(begin)
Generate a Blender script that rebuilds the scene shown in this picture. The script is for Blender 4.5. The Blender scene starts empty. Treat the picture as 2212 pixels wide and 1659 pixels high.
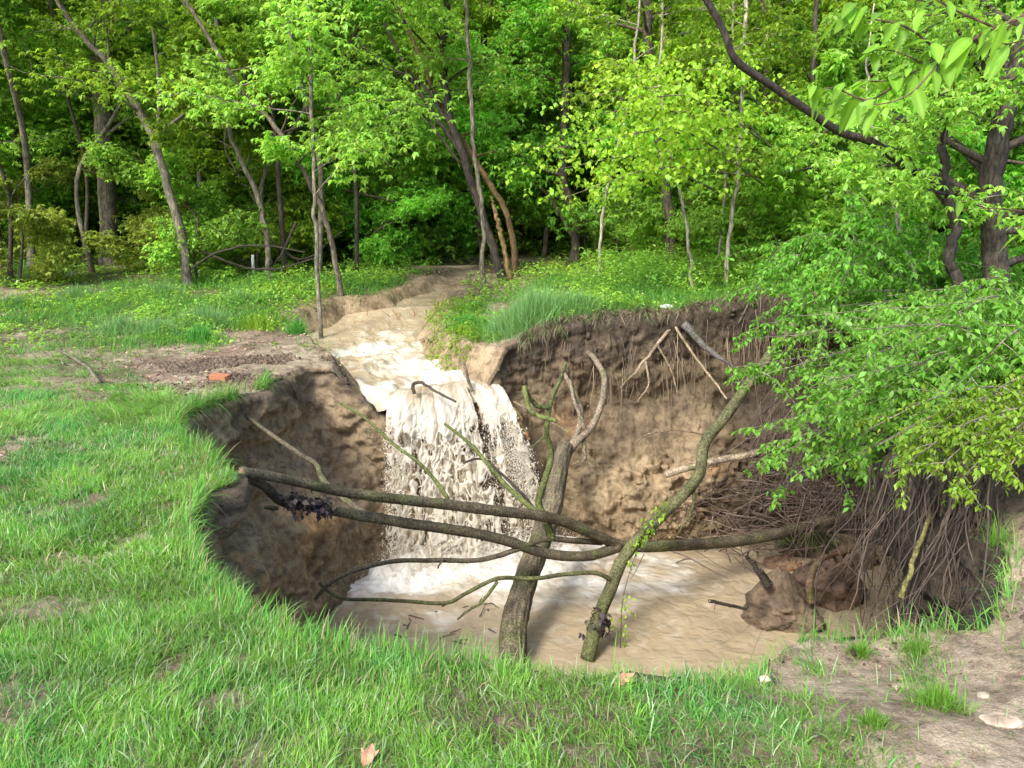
import bpy, math, random
import numpy as np
from mathutils import Vector

C = bpy.context.scene.collection
scene = bpy.context.scene
R = math.radians

# ------------------------------------------------------------------ camera
PITCH = R(11.0)
F = 1735.0                                   # focal length in units of a 2212 px wide frame
cam_d = bpy.data.cameras.new('camera'); cam = bpy.data.objects.new('camera', cam_d); C.objects.link(cam)
cam.location = (0, 0, 1.6); cam.rotation_euler = (R(90) - PITCH, 0, 0)
cam_d.sensor_width = 36; cam_d.lens = 36 * F / 2212; cam_d.clip_start = 0.05; cam_d.clip_end = 1000
scene.camera = cam

# ------------------------------------------------------------------ light
SUN_DIR = Vector((-0.46, -0.70, 0.80)).normalized()      # towards the sun
w = bpy.data.worlds.new('World'); scene.world = w; w.use_nodes = True
nt = w.node_tree; bgn = nt.nodes['Background']
sky = nt.nodes.new('ShaderNodeTexSky'); sky.sky_type = 'NISHITA'; sky.sun_disc = False
sky.sun_elevation = math.asin(SUN_DIR.z); sky.sun_rotation = math.atan2(SUN_DIR.x, SUN_DIR.y)
sky.air_density = 0.65; sky.dust_density = 2.0; sky.ozone_density = 0.6
nt.links.new(sky.outputs[0], bgn.inputs[0]); bgn.inputs[1].default_value = 0.15
sl = bpy.data.lights.new('sun', 'SUN'); so = bpy.data.objects.new('sun', sl); C.objects.link(so)
sl.energy = 1.4; sl.angle = R(14); sl.color = (1.0, 0.99, 0.95)
so.rotation_euler = SUN_DIR.to_track_quat('Z', 'Y').to_euler(); so.location = (-10, -6, 20)
scene.view_settings.view_transform = 'Standard'; scene.view_settings.look = 'None'
scene.view_settings.exposure = 1.78; scene.view_settings.gamma = 1.0
scene.cycles.max_bounces = 6; scene.cycles.diffuse_bounces = 4; scene.cycles.glossy_bounces = 2
scene.cycles.transmission_bounces = 4; scene.cycles.caustics_reflective = False; scene.cycles.caustics_refractive = False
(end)
What needs to be done:
Repeat, with no pictures, each line from the beginning of the data through the line containing "R = math.radians", inclusive.

Result of this task:
Generate a Blender script that rebuilds the scene shown in this picture. The script is for Blender 4.5. The Blender scene starts empty. Treat the picture as 2212 pixels wide and 1659 pixels high.
import bpy, math, random
import numpy as np
from mathutils import Vector

C = bpy.context.scene.collection
scene = bpy.context.scene
R = math.radians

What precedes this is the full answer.